● **EXCERPTED DATA**:
****************

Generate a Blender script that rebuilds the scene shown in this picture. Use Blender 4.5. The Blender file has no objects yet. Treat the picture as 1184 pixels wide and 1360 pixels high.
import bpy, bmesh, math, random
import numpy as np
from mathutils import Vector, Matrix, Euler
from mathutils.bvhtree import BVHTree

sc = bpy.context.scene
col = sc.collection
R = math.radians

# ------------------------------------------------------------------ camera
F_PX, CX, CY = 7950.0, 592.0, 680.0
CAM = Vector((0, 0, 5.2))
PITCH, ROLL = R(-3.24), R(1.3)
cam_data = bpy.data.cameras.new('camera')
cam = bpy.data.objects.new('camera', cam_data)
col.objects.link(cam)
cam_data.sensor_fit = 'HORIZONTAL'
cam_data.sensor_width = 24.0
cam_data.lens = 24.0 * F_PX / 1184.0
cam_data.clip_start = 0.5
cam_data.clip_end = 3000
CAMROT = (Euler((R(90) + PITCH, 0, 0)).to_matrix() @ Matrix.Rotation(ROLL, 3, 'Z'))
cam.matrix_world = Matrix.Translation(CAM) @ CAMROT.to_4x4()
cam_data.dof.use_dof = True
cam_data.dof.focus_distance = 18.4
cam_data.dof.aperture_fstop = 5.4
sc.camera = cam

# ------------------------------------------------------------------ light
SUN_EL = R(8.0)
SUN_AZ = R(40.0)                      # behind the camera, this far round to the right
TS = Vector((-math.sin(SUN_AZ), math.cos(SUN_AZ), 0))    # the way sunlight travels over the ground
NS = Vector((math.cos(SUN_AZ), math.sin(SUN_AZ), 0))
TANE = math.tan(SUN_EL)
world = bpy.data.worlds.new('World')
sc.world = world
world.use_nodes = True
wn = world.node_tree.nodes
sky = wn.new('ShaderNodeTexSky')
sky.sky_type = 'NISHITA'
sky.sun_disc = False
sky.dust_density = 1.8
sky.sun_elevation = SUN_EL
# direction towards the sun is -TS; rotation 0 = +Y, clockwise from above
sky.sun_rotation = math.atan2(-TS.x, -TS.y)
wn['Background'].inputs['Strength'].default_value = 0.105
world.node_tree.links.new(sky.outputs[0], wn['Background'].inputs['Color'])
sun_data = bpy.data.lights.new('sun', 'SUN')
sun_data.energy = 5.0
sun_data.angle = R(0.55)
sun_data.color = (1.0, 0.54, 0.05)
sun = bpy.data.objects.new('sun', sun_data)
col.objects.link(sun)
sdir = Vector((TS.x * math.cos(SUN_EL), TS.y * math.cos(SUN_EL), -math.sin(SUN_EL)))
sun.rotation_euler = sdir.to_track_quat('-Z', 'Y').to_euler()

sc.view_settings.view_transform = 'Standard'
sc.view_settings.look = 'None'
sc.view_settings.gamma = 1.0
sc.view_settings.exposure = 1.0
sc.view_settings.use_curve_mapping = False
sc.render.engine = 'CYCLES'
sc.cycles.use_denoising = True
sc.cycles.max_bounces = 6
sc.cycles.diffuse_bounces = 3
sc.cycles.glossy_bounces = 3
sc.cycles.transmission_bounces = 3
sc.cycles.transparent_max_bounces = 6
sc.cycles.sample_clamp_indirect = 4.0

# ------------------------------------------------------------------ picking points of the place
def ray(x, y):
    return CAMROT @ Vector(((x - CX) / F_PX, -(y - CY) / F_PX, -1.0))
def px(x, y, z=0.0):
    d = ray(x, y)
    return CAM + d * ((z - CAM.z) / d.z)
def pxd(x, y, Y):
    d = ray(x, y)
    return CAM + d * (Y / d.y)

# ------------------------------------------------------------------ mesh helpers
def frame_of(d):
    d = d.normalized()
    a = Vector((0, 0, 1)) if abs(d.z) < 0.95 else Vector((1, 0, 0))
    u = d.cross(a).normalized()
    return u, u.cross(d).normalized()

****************

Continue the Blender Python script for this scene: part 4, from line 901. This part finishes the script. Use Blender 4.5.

****************

● **PROBLEM**:
Retype, word for word, every line from the line with "Generate a Blender" to the line with "sc.camera = cam", inclusive. Add nothing.

● **EXPECTED ANSWER**:
Generate a Blender script that rebuilds the scene shown in this picture. Use Blender 4.5. The Blender file has no objects yet. Treat the picture as 1184 pixels wide and 1360 pixels high.
import bpy, bmesh, math, random
import numpy as np
from mathutils import Vector, Matrix, Euler
from mathutils.bvhtree import BVHTree

sc = bpy.context.scene
col = sc.collection
R = math.radians

# ------------------------------------------------------------------ camera
F_PX, CX, CY = 7950.0, 592.0, 680.0
CAM = Vector((0, 0, 5.2))
PITCH, ROLL = R(-3.24), R(1.3)
cam_data = bpy.data.cameras.new('camera')
cam = bpy.data.objects.new('camera', cam_data)
col.objects.link(cam)
cam_data.sensor_fit = 'HORIZONTAL'
cam_data.sensor_width = 24.0
cam_data.lens = 24.0 * F_PX / 1184.0
cam_data.clip_start = 0.5
cam_data.clip_end = 3000
CAMROT = (Euler((R(90) + PITCH, 0, 0)).to_matrix() @ Matrix.Rotation(ROLL, 3, 'Z'))
cam.matrix_world = Matrix.Translation(CAM) @ CAMROT.to_4x4()
cam_data.dof.use_dof = True
cam_data.dof.focus_distance = 18.4
cam_data.dof.aperture_fstop = 5.4
sc.camera = cam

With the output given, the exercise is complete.